Villa es poco más que sus bigotes. Lenin permanece embalsamado.
Vallejo se murió
en París con aguacero. Einstein se hizo famoso. JFK es
un aeropuerto. El Che fue finalmente sepultado en Cuba. Borges
casó con María Kodama. Et al.
A este
despojamiento ha contribuido de manera decisiva el inexorable
escrutinio de la historia, que tira abajo héroes y junto
con ellos caen muros, monumentos, secretos, virtudes. Se trata
de un escrutinio tan masivo como banal, empantanado en la frivolidad
y el fisgoneo, mucho más cerca del chisme que de la investigación.

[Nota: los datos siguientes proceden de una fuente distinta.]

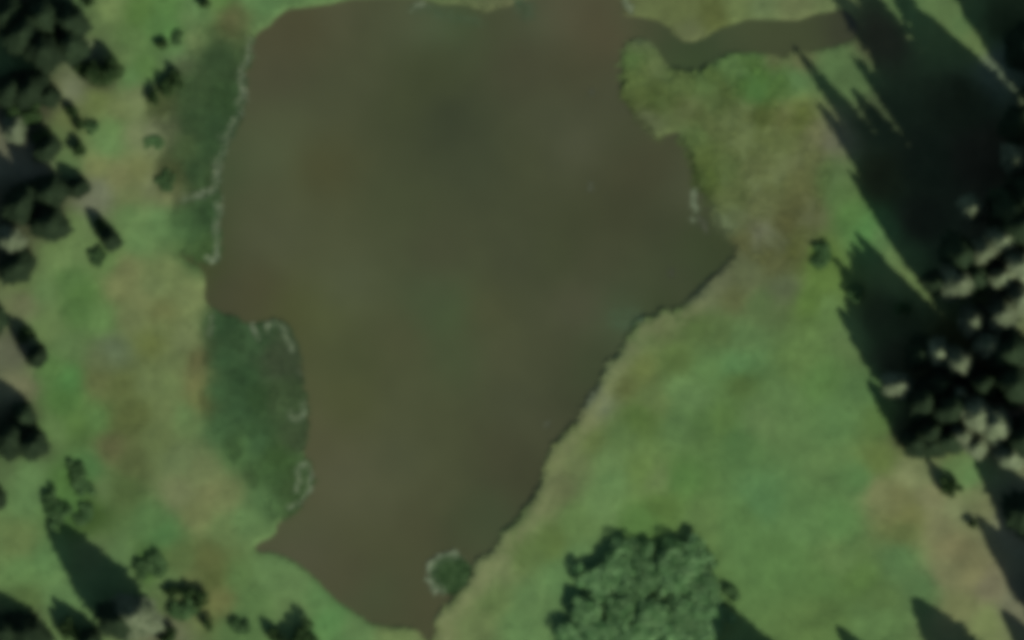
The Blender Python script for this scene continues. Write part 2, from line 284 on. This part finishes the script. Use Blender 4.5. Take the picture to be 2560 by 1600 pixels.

Resulta ser una trampa democrática, ensalzada por las
llamadas "reglas del mercado" que autorizan, en función
de la simple ecuación costo-rendimiento, el más
puro mambo historiográfico.
Así
las cosas, disfrutan del mismo rango la peripecia polpotiana
en Camboya que el funeral de una princesa en Londres. Perón
pactó con los nazis. Rock Hudson era marica. Nixon y Kissinger
derrocaron a Allende. Marulanda vive, lucha y conversa. No es
el ya clásico cambalache discepoliano, aunque se le parece
bastante.
Hay
un hilo conductor entre el fracaso político del antiguo
faraón y el actual descaecimiento de la actitud heroica.
Tal vez el inicial deslumbramiento del cándido Amenofis
haya sido el punto inicial de una pérdida, la primera
grieta en la inocencia extraviada para siempre.
Después
de todo, lo heroico comporta una carga de ingenuidad sustancial
que la sociedad humana se ha revelado incapaz de conservar. El
sujeto es masa. Consumidor. Cliente. En ese territorio no hay
espacios posibles para el gentil halago al dios que ilumina con
los rayos del sol. No hay sitio, ni prado ni calle, para que
Babieca cabalgue con su jinete muerto pero victorioso.
No
hay lugar, ni aula ni foro ni tertulia, donde cavile Lucas Marineo
sobre la improbable existencia de árboles del oro.
En cuanto
al pobre Saint-Exupéry, él está condenado
a volar en la eternidad de su heroísmo, pues nosotros
no le damos pista para que aterrice con su avioncito de juguete.
Nos
conformamos con leer El principito. En realidad ni siquiera
tenemos torre de control. Vaya descubrimiento.